Reitman relaxa na cadeira. “Ele vive a vida de acordo com seus padrões, embora às vezes seja preguiçoso e, outras, excêntrico. É frustrante para outras pessoas criativas e, francamente, injusto, porque tudo tem de ser no ritmo dele”, afirma. “Mas para tê-lo em um elenco, vale a pena.” Melfi diz que não há diferença entre o Murray público e o privado: “O que você vê é o que é.
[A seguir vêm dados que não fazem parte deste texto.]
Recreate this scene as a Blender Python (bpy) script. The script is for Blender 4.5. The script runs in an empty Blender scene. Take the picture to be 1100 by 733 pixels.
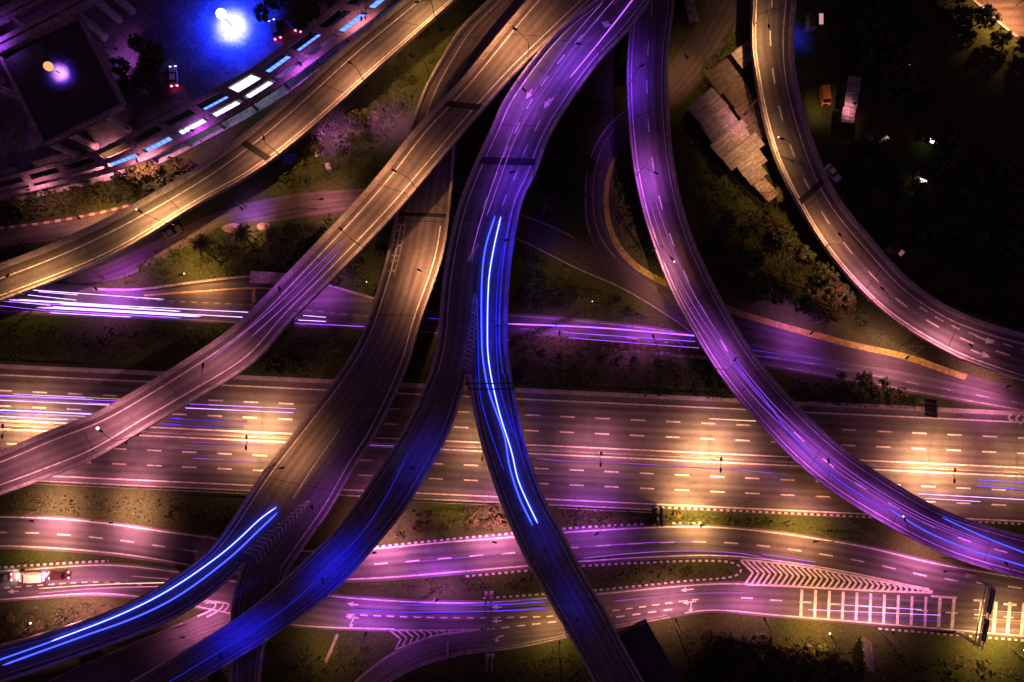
import bpy, bmesh, math, random
from mathutils import Vector, Matrix

random.seed(7)
SC = bpy.context.scene
COL = SC.collection

# ------------------------------------------------------------------ camera, world, exposure
H = 154.0                    # height of the drone above the highway
K = 231.0 / 1100.0           # metres on the ground per photo pixel
cam_data = bpy.data.cameras.new('camera')
cam_data.sensor_width = 36.0
cam_data.lens = 24.0
cam_data.clip_start = 0.5
cam_data.clip_end = 6000.0
cam = bpy.data.objects.new('camera', cam_data)
cam.location = (0, 0, H)
cam.rotation_euler = (0, 0, 0)
COL.objects.link(cam)
SC.camera = cam

world = bpy.data.worlds.new('World')
SC.world = world
world.use_nodes = True
wn, wl = world.node_tree.nodes, world.node_tree.links
wn.clear()
w_out = wn.new('ShaderNodeOutputWorld')
w_bg = wn.new('ShaderNodeBackground')
w_sky = wn.new('ShaderNodeTexSky')
w_sky.sky_type = 'NISHITA'
w_sky.sun_disc = False
w_sky.sun_elevation = math.radians(-4.0)
w_sky.sun_rotation = math.radians(200)
w_mix = wn.new('ShaderNodeMixRGB')
w_mix.blend_type = 'ADD'
w_mix.inputs[0].default_value = 1.0
w_mix.inputs[2].default_value = (0.72, 0.22, 0.80, 1)      # glow of the city on the night sky
w_bg.inputs['Strength'].default_value = 0.085
wl.new(w_sky.outputs[0], w_mix.inputs[1])
wl.new(w_mix.outputs[0], w_bg.inputs['Color'])
wl.new(w_bg.outputs[0], w_out.inputs['Surface'])

SC.view_settings.view_transform = 'Standard'
SC.view_settings.look = 'None'
SC.view_settings.exposure = 0.22
SC.view_settings.gamma = 1.0
SC.view_settings.use_curve_mapping = False
SC.render.engine = 'CYCLES'
SC.cycles.use_denoising = True
SC.cycles.max_bounces = 4
SC.cycles.diffuse_bounces = 2
SC.cycles.glossy_bounces = 2
SC.cycles.sample_clamp_indirect = 3.0
SC.cycles.use_light_tree = True

GOLD = (1.0, 0.45, 0.17)
AMBER = (1.0, 0.38, 0.17)
PINK = (1.0, 0.30, 0.40)
MAGENTA = (0.95, 0.22, 0.52)  # this and the tints below are put on lamps to cast colour over roads
VIOLET = (0.56, 0.095, 0.85)
INDIGO = (0.20, 0.03, 0.95)
BLUE = (0.004, 0.006, 1.0)

# ------------------------------------------------------------------ helpers
def W(px, py, z=0.0):
    """the place in the world of a point of the survey picture lying z metres above the highway"""
    k = K * (H - z) / H
    return Vector(((px - 550.0) * k, (366.5 - py) * k, z))

def tag(o, label=None, cat=None, group=None, kind=None):
    if label: o['label'] = label
    if cat: o['category'] = cat
    if group: o['group'] = group
    if kind: o['kind'] = kind
    return o

def empty(name, loc, label, cat, group=None, rotz=0.0):
    o = bpy.data.objects.new(name, None)
    o.empty_display_size = 0.3
    o.location = loc
    o.rotation_euler = (0, 0, rotz)
    COL.objects.link(o)
    return tag(o, label, cat, group)

class MB:
    """collects faces, builds ONE mesh object"""
    def __init__(s):
        s.v, s.f, s.uv, s.m = [], [], [], []
        s.starts = []
    def face(s, pts, uvs=None, mi=0):
        b = len(s.v)
        s.v.extend([tuple(p) for p in pts])
        s.f.append(list(range(b, b + len(pts))))
        s.uv.append(uvs or [(p[0], p[1]) for p in pts])
        s.m.append(mi)
    def box(s, c, size, rot=0.0, mi=0, taper=1.0):
        cx, cy, cz = c; hx, hy, hz = size[0] / 2, size[1] / 2, size[2] / 2
        ca, sa = math.cos(rot), math.sin(rot)
        P = []
        for z, t in ((-hz, 1.0), (hz, taper)):
            for x, y in ((-hx, -hy), (hx, -hy), (hx, hy), (-hx, hy)):
                x *= t; y *= t
                P.append((cx + x * ca - y * sa, cy + x * sa + y * ca, cz + z))
        for q in ((3, 2, 1, 0), (4, 5, 6, 7), (0, 1, 5, 4), (1, 2, 6, 5), (2, 3, 7, 6), (3, 0, 4, 7)):
            s.face([P[i] for i in q], mi=mi)
    def tube(s, a, b, r0, r1=None, n=8, mi=0, caps=True):
        a, b = Vector(a), Vector(b); r1 = r0 if r1 is None else r1
        d = (b - a).normalized()
        u = d.orthogonal().normalized(); w = d.cross(u)
        A = [a + (u * math.cos(2 * math.pi * i / n) + w * math.sin(2 * math.pi * i / n)) * r0 for i in range(n)]
        B = [b + (u * math.cos(2 * math.pi * i / n) + w * math.sin(2 * math.pi * i / n)) * r1 for i in range(n)]
        for i in range(n):
            j = (i + 1) % n
            s.face([A[i], A[j], B[j], B[i]], mi=mi)
        if caps:
            s.face(A[::-1], mi=mi); s.face(B, mi=mi)
    def prism(s, poly, z0, z1, mi=0):
        n = len(poly)
        ar = sum(poly[i][0] * poly[(i + 1) % n][1] - poly[(i + 1) % n][0] * poly[i][1] for i in range(n))
        if ar < 0: poly = poly[::-1]
        s.face([(p[0], p[1], z1) for p in poly], mi=mi)
        s.face([(p[0], p[1], z0) for p in poly[::-1]], mi=mi)
        for i in range(n):
            a, b = poly[i], poly[(i + 1) % n]
            s.face([(a[0], a[1], z0), (b[0], b[1], z0), (b[0], b[1], z1), (a[0], a[1], z1)], mi=mi)
    def build_split(s, name, mat, parent):
        """one mesh object for each run of faces begun by strip, pxline or pxkerb"""
        st = sorted(set(s.starts + [0])) + [len(s.f)]
        for a, b in zip(st, st[1:]):
            if b <= a: continue
            q = MB()
            for i in range(a, b): q.face([s.v[k] for k in s.f[i]], s.uv[i], s.m[i])
            q.build(name, mat, parent)
    def build(s, name, mat, parent=None, origin=None, smooth=False):
        me = bpy.data.meshes.new(name)
        v = s.v
        if origin is not None:
            v = [(p[0] - origin[0], p[1] - origin[1], p[2] - origin[2]) for p in v]
        me.from_pydata(v, [], s.f)
        ul = me.uv_layers.new(name='UVMap')
        flat = [c for q in s.uv for p in q for c in p]
        ul.data.foreach_set('uv', flat)
        mats = mat if isinstance(mat, (list, tuple)) else [mat]
        for m in mats: me.materials.append(m)
        if len(mats) > 1:
            me.polygons.foreach_set('material_index', s.m)
        if smooth:
            me.polygons.foreach_set('use_smooth', [True] * len(s.f))
        me.update()
        o = bpy.data.objects.new(name, me)
        COL.objects.link(o)
        if parent is not None: o.parent = parent
        if origin is not None and parent is None: o.location = origin
        return o

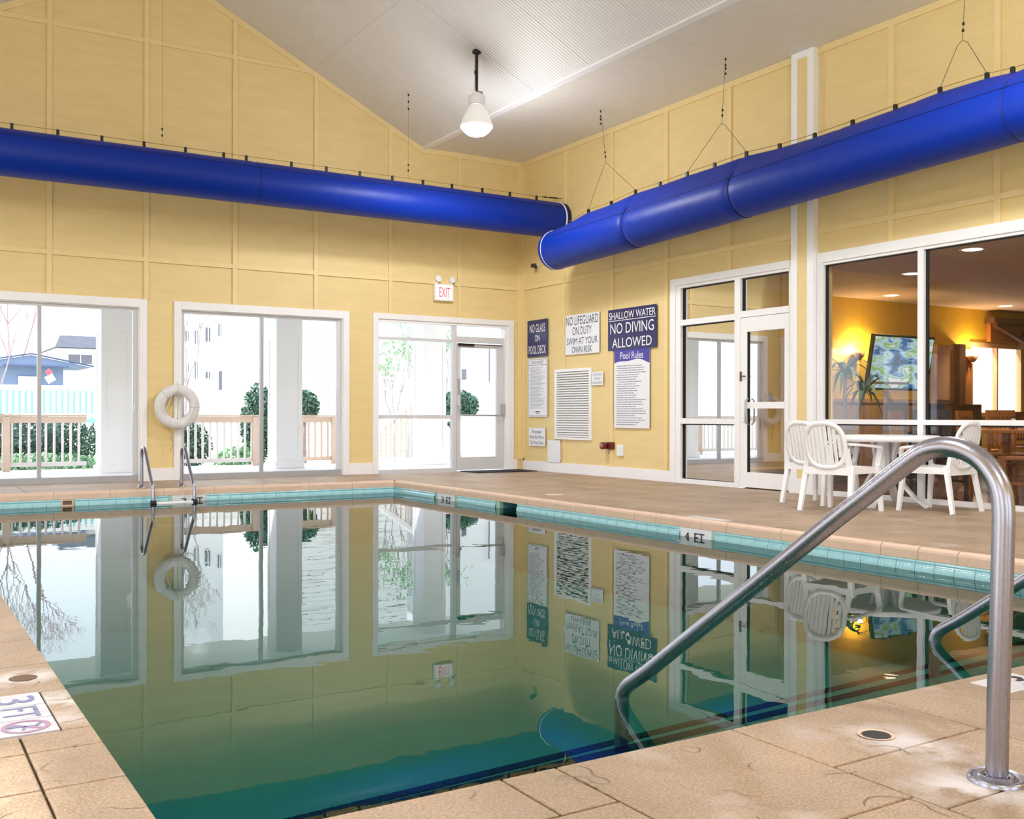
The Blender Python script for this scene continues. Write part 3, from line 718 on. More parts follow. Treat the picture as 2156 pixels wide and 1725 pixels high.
MB().tube([(XC-.012,9.29,1.40),(XC-.05,9.31,1.40),(XC-.05,9.345,1.40)], .008, 8).build('door_handle', M['galv'], leaf)
pl = MB().tube([(XC-.012,9.245,.80),(XC-.05,9.245,.82),(XC-.055,9.245,.95),(XC-.05,9.245,1.10),(XC-.012,9.245,1.12)], .011, 10); pl.build('pull_handle', M['greyframe'], leaf)
MB().box(XC-.03,XC-.012,9.355,9.375,1.34,1.46).build('latch_plate', M['galv'], leaf)
MB().box(XC-.014,XC-.012,9.33,9.36,.94,.99).build('key_cylinder', M['greyframe'], leaf)
w4 = root_struct('window_4', (XC, 6, 0)); wy = [8.066, 6.778, 5.36, 3.9, 2.5, 1.2]
frame_rects('casing', [(1.1,8.137,2.665,2.775),(8.066,8.137,.0,2.665),(1.1,1.2,0,2.665)], XC-.03, XC, w4, 'white', axis='B', bevel=.003)
for i, yy in enumerate(wy):
    a, b = (yy-.035, yy+.035) if 0 < i < 5 else ((yy-.004, yy) if i == 0 else (yy, yy+.035))
    frame_rects('mullion', [(a, b, 0, 2.665)], XC-.012, XC+.09, w4, 'white', axis='B', bevel=.002)
for i in range(5):
    a = wy[i+1]+.0355; b = wy[i]-(.0355 if i else .0045)
    frame_rects('frame_rail', [(a,b,2.634,2.665),(a,b,.815,.868),(a,b,0,.05)], XC-.010, XC+.085, w4, 'white', axis='B', bevel=.002)
    for r in ((a,b,.868,2.634),(a,b,.05,.815)):
        glassbox('pane', r, XC+.05, 0, w4, 'glassint', 'B')
        frame_rects('gasket', [(r[1]-.03,r[1],r[2],r[3]),(r[0],r[1]-.03,r[3]-.014,r[3])], XC+.03, XC+.049, w4, 'gasket', axis='B')

# ------------------------------------------------------------------ signs and fixtures on the right wall
def signB(name, label, y0, y1, z0, z1, m, lines=(), ink='white2', bg=None, d=.004):
    t = thing(name, label, 'sign', (XC, (y0+y1)/2, z0))
    MB().box(XC-.0265-d, XC-.0265, y0, y1, z0, z1).build('plate', M[m], t)
    for s_, yc, zc, w, h in lines:
        text_mb(s_, TM(MR, (XC-.0265-d-.0002, yc, zc)), w, h).build('lettering', M[ink], t)
    for yy in (y0+.02, y1-.02): MB().cyl((XC-.0265, yy, (z0+z1)/2), (XC-.0005, yy, (z0+z1)/2), .006, n=6).build('standoff', M[m], t)
    return t
c = 13.99
signB('no_glass_sign', 'navy sign reading NO GLASS ON POOL DECK near the corner', 13.69, 14.289, 1.868, 2.472, 'navy',
    [('NO GLASS', c, 2.337, .46, .135), ('ON', c, 2.172, .14, .105), ('POOL DECK', c, 1.985, .51, .135)])
t = signB('pool_rules_sign', 'narrow white pool rules board with thin border under the NO GLASS sign', 13.69, 14.270, .885, 1.842, 'paper', [('POOL RULES', 13.98, 1.775, .34, .05)], 'ink')
b = MB(); X = XC-.0320
for r in [(13.705,14.255,1.822,1.827),(13.705,14.255,1.728,1.734),(13.705,14.255,.90,.905),(13.705,13.710,.90,1.827),(14.250,14.255,.90,1.827)]: b.box(X, X+.001, r[0], r[1], r[2], r[3])
b.build('border', M['ink'], t)
def textlines(t, X, y0, y1, z0, z1, n, h, seed, m='greyink'):
    rn = random.Random(seed); b = MB(); dz = (z1-z0)/n
    for i in range(n):
        z = z1-(i+.5)*dz; y = y1-(.0 if rn.random() < .8 else .04); end = y0+rn.random()*(y1-y0)*.45
        while y > end:
            w = rn.uniform(.015, .06); b.box(X, X+.0006, max(y-w, y0), y, z-h/2, z+h/2); y -= w+.009
    b.build('fine_print', M[m], t)
textlines(t, X, 13.75, 14.21, 1.02, 1.70, 34, .006, 3); text_mb('WISH', TM(MR, (X, 13.97, .965)), .12, .022).build('lettering', M['ink'], t) if False else None
b = MB(); b.box(X, X+.0006, 13.91, 14.04, .958, .976); b.box(X, X+.0006, 13.93, 14.02, .935, .942); b.build('footer_mark', M['ink'], t)
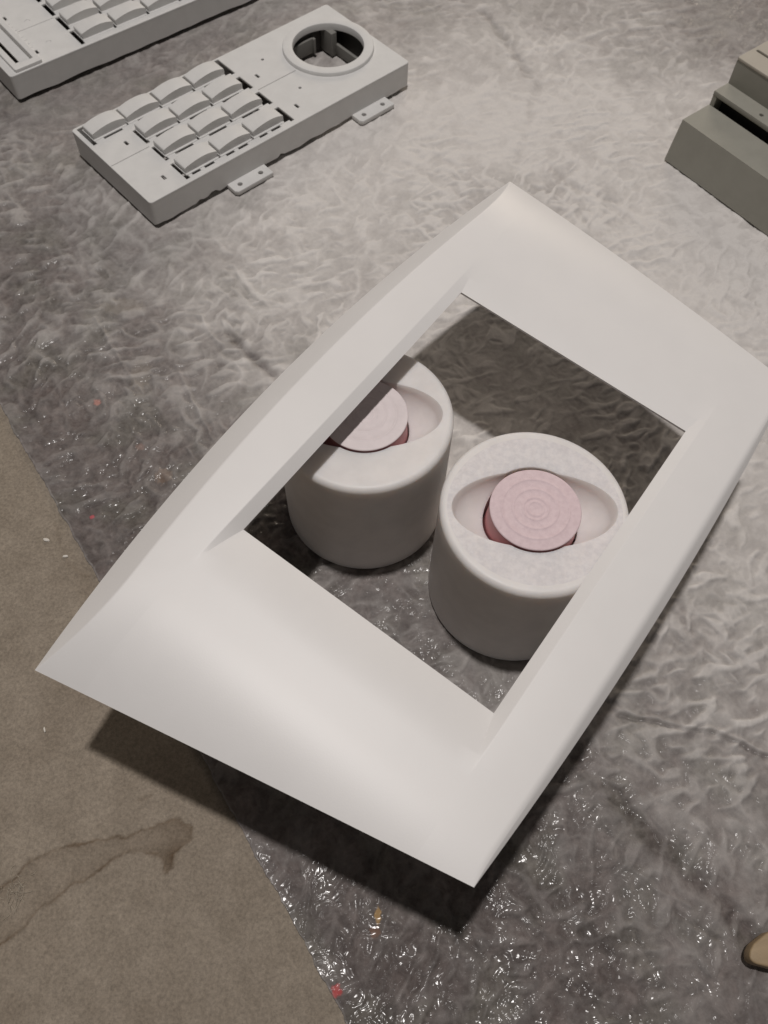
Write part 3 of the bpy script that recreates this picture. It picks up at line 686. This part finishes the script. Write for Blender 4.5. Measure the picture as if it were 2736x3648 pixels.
# ------------------------------------------------------------------ crumbs, lint
def chip_mesh(seed, sx, sy, sz):
    rg = random.Random(seed); bm = bmesh.new(); bmesh.ops.create_icosphere(bm, subdivisions=2, radius=1)
    for v in bm.verts:
        f = 0.8+0.4*rg.random(); v.co = Vector((v.co.x*sx*f, v.co.y*sy*f, v.co.z*sz*f+sz*0.8))
    return bm_mesh(bm, 60)
for i, (x, y, sx, sy, lab) in enumerate(((-0.2185, 0.2492, .0022, .0012, 'white paint crumb on the cardboard, the upper left one of two beside the felt edge'), (-0.2039, 0.2380, .0018, .0011, 'white paint crumb on the cardboard, the lower right one of two beside the felt edge'), (-0.1922, 0.1265, .0006, .0019, 'thin white paint sliver on the cardboard left of the frame shadow'))):
    o = link('paint_crumb', chip_mesh(i, sx, sy, .0007), M_chip); o.location = (x, y, -0.0024); o.rotation_euler = (0, 0, 0.3*i-0.2); tag(o, lab, 'crumb', 'white paint crumbs on the cardboard')
def fibre_bm(bm, p, L, rg, r=0.00011):
    a = rg.random()*math.pi*2; pts = []; x, y, z = p
    for i in range(6):
        pts.append(Vector((x, y, z+0.0006*math.sin(i/5*math.pi)*rg.random()))); a += rg.uniform(-.7, .7); x += math.cos(a)*L/5; y += math.sin(a)*L/5
    ringv = []
    for i, q in enumerate(pts):
        d = (pts[min(i+1, 5)]-pts[max(i-1, 0)]).normalized(); s = d.cross(Vector((0, 0, 1))).normalized(); u = s.cross(d)
        ringv.append([bm.verts.new(q+s*r*math.cos(t)+u*r*math.sin(t)) for t in (0, 2.1, 4.2)])
    for A, B in zip(ringv[:-1], ringv[1:]):
        for i in range(3): bm.faces.new((A[i], A[(i+1) % 3], B[(i+1) % 3], B[i]))
rg = random.Random(4); bm = bmesh.new()
for i in range(60): fibre_bm(bm, (-0.189+rg.gauss(0, .0035), 0.040+rg.gauss(0, .0062), -0.0021), rg.uniform(.002, .0045), rg)
o = link('torn_paper_fibres', bm_mesh(bm, 60), M_lint); tag(o, 'pale torn paper fibres lifting from the cardboard at the left edge', 'fibres', kind='stuff')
Ele joga as pessoas na piscina em público e também na vida particular”. Ao participar de uma sessão de perguntas e respostas no cinema em Toronto, alguém pergunta: “Como é ser Bill Murray?” – e ele leva essa questão metafísica a sério, pedindo para a plateia pensar na sensação de autoconscientização. “Há uma noção maravilhosa de bem-estar que começa a circular... para cima e para baixo na espinha. E você sente algo que quase o faz querer sorrir. Então, como é ser eu? Pergunte a si mesmo ‘Como é ser eu?’. A única maneira de sabermos como é ser você é se fizer o máximo para ser você com a maior frequência possível e continuar lembrando que aí é sua casa.” Mais Bill Murray, impossível.